The stations are going to be broadcasting a mix of 4:3 and 16:9 content. I haven't messed with over-the-air lately, but it is possible some stations are pillarboxing 4:3 content prior to broadcast (meaning that they send everything out 16:9 and add bars on the sides - "pillarbox" - for 4:3 content). If this is the case and the converter box is correctly set up for a 4:3 TV, then you'll see those 4:3 programs in a frame of black (the studio-created pillarbox and the converter-created letterbox). If this is really what's happening, the only practical solution is a zoom feature on the converter that zooms in on that picture-framed 4:3 content enough to cut off all of the framing, at which point you'd need to toggle the zoom back and forth if you want to see the entire 16:9 frame when it's available. You mention this happening once with a commercial, but that may be because a lot of commercials are formatted as 4:3 with letterboxing (which looks rather stupid, frankly, when stuck onto an HD feed as 4:3). That leads us to the next possibility...

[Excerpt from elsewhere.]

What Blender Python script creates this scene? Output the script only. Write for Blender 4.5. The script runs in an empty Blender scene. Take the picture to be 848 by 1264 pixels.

If you are getting TV shows with no bars above and below them but with bars to the sides in some cases (which I think is what's happening), my suspicion is that the converter box is configured for use with a 16:9 display. You will need to check on that and make sure it is set to a 4:3 display so that the converter box knows to letterbox 16:9 content and leave 4:3 content alone. I've only messed with one of these converter boxes (our secretary/office manager got one and brought it on for some help), but what I've seen hasn't impressed me much. If you can tell us what model your dad is using, we might be able to help.
Ideally, we should see two things: 4:3 content that fills the screen and 16:9 content that has black bars on the top and bottom, with a few odd commercials that have large black bars on the sides and small bars on the top and bottom (because the station is inserting a letterboxed 4:3 signal into a 16:9 HD broadcast). The reason for the jumping back and forth between these two standard conditions is simply because we have changed TV shapes and are in that transition phase. Because of the huge library of "catalog" content that exists in 4:3, we can expect to see pillarboxing linger forever.